Ignore whatever you want, but I'll think you'll find I'm not far from being correct.

 

Dangerously wrong!, are you actually taking the proverbial.

Posted
1 hour ago, Mick Dempsey said:

Thinking about it, it can’t be as simple as a turning a shaft inside the drum to turn the unit (in the same way as a motor turns a feed roller on a chipper) because that couldn’t generate the force that the drum produces.
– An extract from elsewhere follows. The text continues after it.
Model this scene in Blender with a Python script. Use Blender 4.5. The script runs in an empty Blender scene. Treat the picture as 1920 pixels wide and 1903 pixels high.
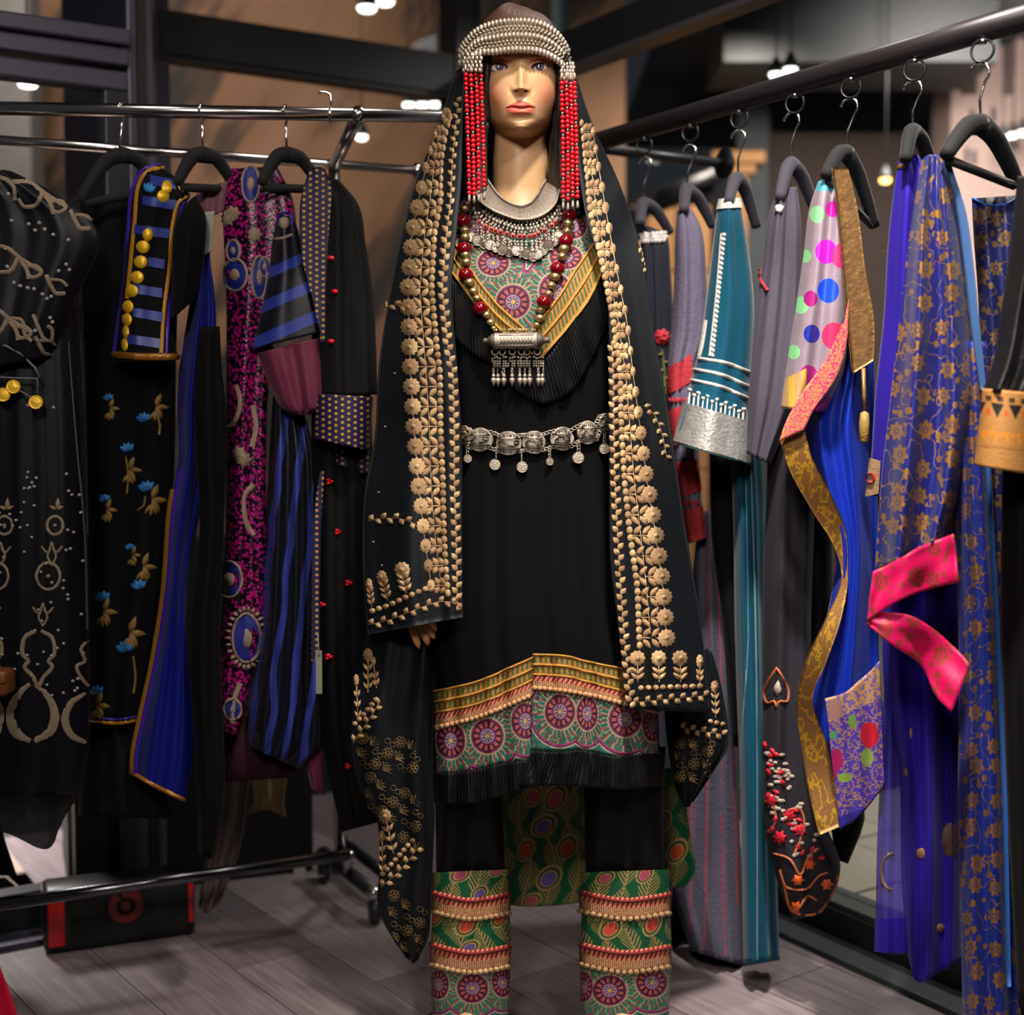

Why not? Hydraulic motors are torquey even the gear motors. What's the pull and can you get a photo of the face plate for the specification?

 

The

Posted
1 minute ago, openspaceman said:

Why not? Hydraulic motors are torquey even the gear motors. What's the pull and can you get a photo of the face plate for the specification?

 

The

I’ll get a pic tomorrow in the light. 

Posted
25 minutes ago, AHPP said:

What’s the brake on a track motor? I always assumed it was a check valve. 

I don't have a lot of experience of the guts of track motors but the motor is often a swash plate piston motor driving through a set of planetary gears for the big reduction ratio. Once pressure is removed a spring loaded transmission brake is applied to the motor shaft, often a band brake.